The police union wrote in a Facebook post on Thursday that the judge has “disgraced the robe she wears and dishonored her profession.”
”We will fight to honor our profession and the men and women who leave their house every day to protect the citizens in our community. Her comments are disgusting and she should resign,” the police union said.
The union also asked the Judicial Ethics Commission to sanction Ballou.
While police can pretend not to see color, their actions suggest otherwise. They have been accused so frequently of more harshly policing Black and brown communities that entire reporting positions are now dedicated to covering their brutality in the aftermath of a white cop kneeling on the neck of Black father George Floyd for more than nine minutes while witnesses recorded.
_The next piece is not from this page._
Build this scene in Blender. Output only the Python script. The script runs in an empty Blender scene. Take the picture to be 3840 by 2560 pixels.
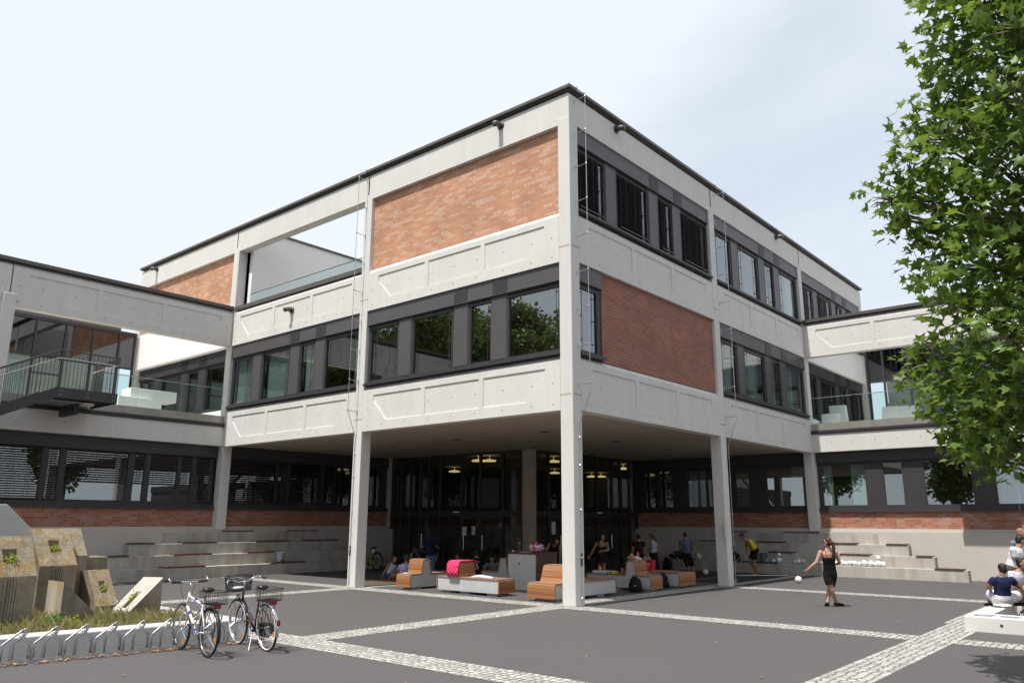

Ballou, who was elected to office and isn’t up for reelection until 2027, said in a statement KTNV obtained that she supports “proper law enforcement.”
“What the record shows, is that I communicate with those who appear before me in a manner that is straightforward and understandable," she said.
Ballou ultimately determined the defendant she was speaking to had violated his probation and she revoked it, also reducing his sentence originally ranging from 24 to 60 months, CBS-affiliated 8 News Now reported. His sentence now ranges from 19 to 48 months.
Dr. Tyler Parry, who teaches Black studies at the University of Nevada, Las Vegas, described criticism of Ballou as overblown in an interview with KTNV. "It just seemed to me to be a judge who was trying to be empathetic and trying to offer some advice for future interactions with officers,” the assistant professor said.